Owners of the Nvidia GTX 10-series of graphics cards are in for a treat, as a new driver was recently released that allowed ray tracing effects to be switched on.
The relatively new technology gained traction last year with the release of Nvidia’s RTX cards, a surprisingly beefy lineup of graphics cards that took over for their long-standing GTX. Ray tracing itself is a resource-intensive new feature that makes the rendering of lighting, shadows and reflections in real time look much more realistic. The RTX series of Nvidia cards came with this feature right out of the box, but Nvidia apparently can allow brute-force compute power to run this feature on GTX as opposed to the former’s powerful hardware acceleration.
Ray tracing in GTX is made possible by the all new DirectX Raytracing (DXR) support, which allows software to try and squeeze performance out of every core. Currently, only three games have successfully adopted ray tracing: Shadow of the Tomb Raider, Battlefield V and Metro: Exodus. If you have a GTX card but don’t own any of those games and still want to try out ray tracing for yourself, Nvidia is allowing a few tech demos that you can download for free on their website.

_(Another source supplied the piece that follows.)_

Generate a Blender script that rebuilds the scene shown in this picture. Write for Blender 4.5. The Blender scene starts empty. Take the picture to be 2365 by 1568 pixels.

This expansive compatibility for Nvidia’s older cards allows GTX owners to test out the global illumination in Metro: Exodus, or see reflective water puddles in Battlefield V without dropping a ton to buy RTX cards (and they do cost a ton). This is pretty cool, and being the owner of a GTX card myself (EVGA GeForce GTX 1080 FTW2) I got to see firsthand what the deal is with ray tracing. It does look cool, but do not expect good performance out of the last-gen cards. The RTX series of cards were purposely engineered to show ray tracing in action, while GTX cards were more of an afterthought and an experiment to see how far Nvidia can push it to its limits.
As presented by Nvidia’s graph, even the best card on the GTX line-up – the 1080 Ti – can only achieve around 30 frames per second on 1440p for Shadows of the Tomb Raider. That said, ray tracing is still in very early stages, and by the time the technology has developed properly, Nvidia users will most probably already have upgraded into more powerful cards.